Asymmetric attractive zero-range processes with particle destruction at the origin
Marielle Simon, Linjie Zhao, Clément Erignoux
TL;DR
The paper analyzes an asymmetric attractive zero-range process on ${\mathbb Z}$ with particle destruction at the origin at rate ${\alpha N^{\beta}}$, deriving its hydrodynamic limit across three regimes of ${\beta}$. Using entropy-methods, couplings, and second-class particles, it proves convergence to the entropy solution of a hyperbolic conservation law with boundary conditions that depend on ${\beta}$: no boundary condition for ${\beta<0}$, a Robin-type current constraint for ${\beta=0}$, and a Dirichlet-type mass-removal regime for ${\beta>0}$. The authors also provide a transparent linear-case analysis with an explicit macroscopic formula and a duality-based proof. The results clarify how microscopic destruction strength at the origin shapes macroscopic flux, mass balance, and shock behavior in hyperbolic limits, and extend prior open-system hydrodynamics for ZRPs by incorporating interior boundary destruction dynamics.
Abstract
We investigate the macroscopic behavior of asymmetric attractive zero-range processes on $\mathbb{Z}$ where particles are destroyed at the origin at a rate of order $N^β$, where $β\in \mathbb{R}$ and $N\in\mathbb{N}$ is the scaling parameter.
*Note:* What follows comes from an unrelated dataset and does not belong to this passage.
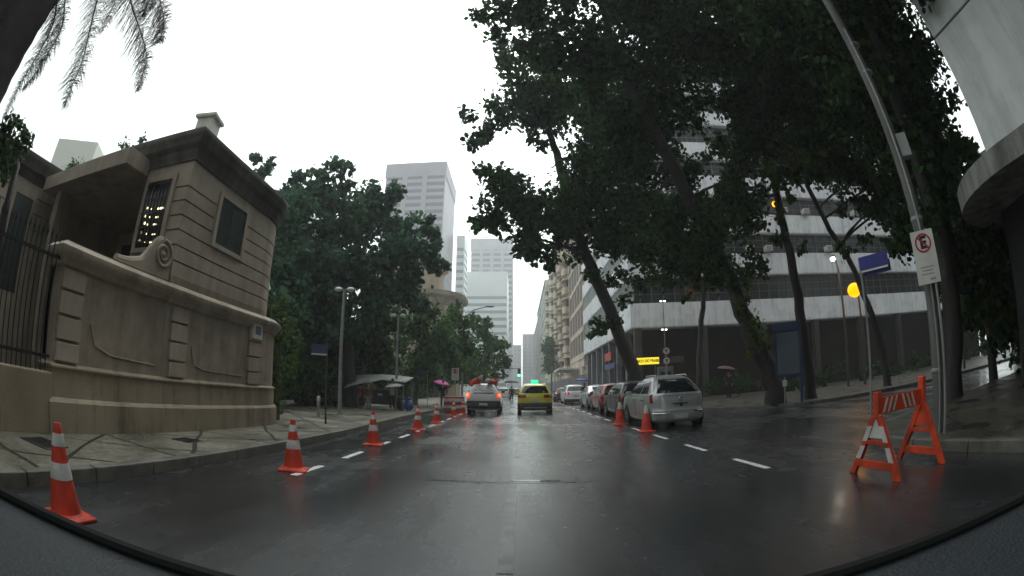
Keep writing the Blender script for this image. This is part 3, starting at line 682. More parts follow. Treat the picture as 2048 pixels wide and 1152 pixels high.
slab_tower('plain pale building seen over the roof of the beige wing', 'pale_block', (-73, 33, 0), 9, 16, 33.5, mat('pale_beige_far', (.50, .52, .46), .7), mat('pale_glass', (.38, .40, .37), .5), 2, 8, 3.5, .4, rz=R(35))
slab_tower('green glass building showing above the trees behind the beige building', 'glass_building', (-58, 84, 0), 9, 16, 40.5, mat('sea_green', (.16, .30, .25), .4), mat('green_glass', (.12, .24, .22), .2), 10, 4, 3.5, .5)
# classical building with the cornice
cb = thing('classical_building', 'tan classical building with heavy rounded cornices above the small trees', 'building', (-14.5, 74, 0))
OC = [(-8, -6)]+[(p[0], p[1]) for p in arc(-1.2, 0, 5.6, -90, 0, 10)]+[(4.4, 4)]
m_tan = mat('tan_stone', (.36, .285, .20), .7, .25, .4, .2, 8, stretch=(1, 1, .4))
q = MB(); sweep(q, OC, [(0, 0), (0, 15.2)]); q.build('wall', m_tan, cb, smooth=True)
q = MB(); sweep(q, OC, [(0, 14.3), (.3, 14.5), (.4, 15.3), (1.1, 15.7), (1.2, 16.4), (.2, 16.5), (-2.2, 16.8)]); q.build('cornice', mat('tan_cornice', (.27, .22, .16), .7, .3, .6), cb, smooth=True)
OT = [(-8, -4)]+[(p[0], p[1]) for p in arc(-2.6, 0, 4.0, -90, 0, 10)]+[(1.4, 3)]
q = MB(); sweep(q, OT, [(0, 16.4), (0, 20.6), (.2, 20.8), (.8, 21.2), (.9, 21.9), (0, 22.2)]); cap(q, OT, 0, 22.2, [(-8, 3)]); q.build('attic', m_tan, cb, smooth=True)
for k in range(8):
    a = R(-80+k*12); q = MB(); q.tube([(-1.2+5.75*math.cos(a), 5.75*math.sin(a), 3), (-1.2+5.75*math.cos(a), 5.75*math.sin(a), 14.2)], [.42, .34], 10); q.build('column', m_tan, cb, smooth=True)
for k in range(5):
    a = R(-74+k*12); q = MB(); q.box(-.45, .45, -.1, .1, 6, 12.5, M=Matrix.Translation((-1.2+5.6*math.cos(a), 5.6*math.sin(a), 0)) @ Matrix.Rotation(a+PI/2, 4, 'Z')); q.build('window', m_wgl, cb)

# ------------------------------------------------------------------ white building with canopy at the right edge
wb = thing('white_building', 'white panelled building with a rounded canopy slab at the upper right corner', 'building', (9, 0, 0))
m_wp = mat('white_panel', (.74, .77, .75), .7, .1, .8, .1, 8, stretch=(1, 1, .35), stain=.2)
q = MB()
for z0, z1 in ((4.75, 7.62), (7.68, 11.4), (11.46, 16), (16.06, 21), (21.06, 27), (27.06, 33)):  # upper rows out of view, raised to shade the street
    for y0, y1 in ((-30, -20), (-19.96, -11.04), (-11, -4.02), (-3.98, 1.0), (1.04, 4.0)): q.cbox(0, .3, y0, y1, z0, z1, .015)
q.build('wall_panels', m_wp, wb)
q = MB(); q.box(.05, 26, -30, 3.97, 4.7, 33); q.build('core', mat('panel_joint', (.12, .12, .11), .8), wb)
CO = [(-.45, -30), (-.45, 3.2)]+arc(2.6, 3.2, 3.05, 180, 100, 12)[1:]+[(6, 6.4), (14, 6.7), (26, 7.2)]
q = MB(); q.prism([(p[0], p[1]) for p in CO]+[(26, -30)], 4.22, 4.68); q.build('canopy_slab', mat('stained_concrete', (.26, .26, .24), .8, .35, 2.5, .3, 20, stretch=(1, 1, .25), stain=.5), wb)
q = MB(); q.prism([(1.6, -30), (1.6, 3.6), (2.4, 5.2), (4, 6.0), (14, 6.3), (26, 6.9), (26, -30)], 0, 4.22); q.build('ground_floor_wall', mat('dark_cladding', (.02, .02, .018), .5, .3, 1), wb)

# unseen blocks added behind the camera to darken the street
apartment('unseen tall block added behind the camera on the left to shade the street', -31, -70, -14, 32, M_LILAC, 10, 3.6, 5)
apartment('unseen tall block added behind the camera on the right to shade the street', 11, -90, -31.5, 36, M_CREAM3, 10, 3.6, 5)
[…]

We prove that the hydrodynamic limit of this particle system is described by the unique entropy solution of a hyperbolic conservation law, supplemented by a boundary condition depending on the range of $β$. Namely, if $β\geqslant 0$, then the boundary condition prescribes the particle current through the origin, whereas if $β<0$, the destruction of particles at the origin has no macroscopic effect on the system and no boundary condition is imposed at the hydrodynamic limit.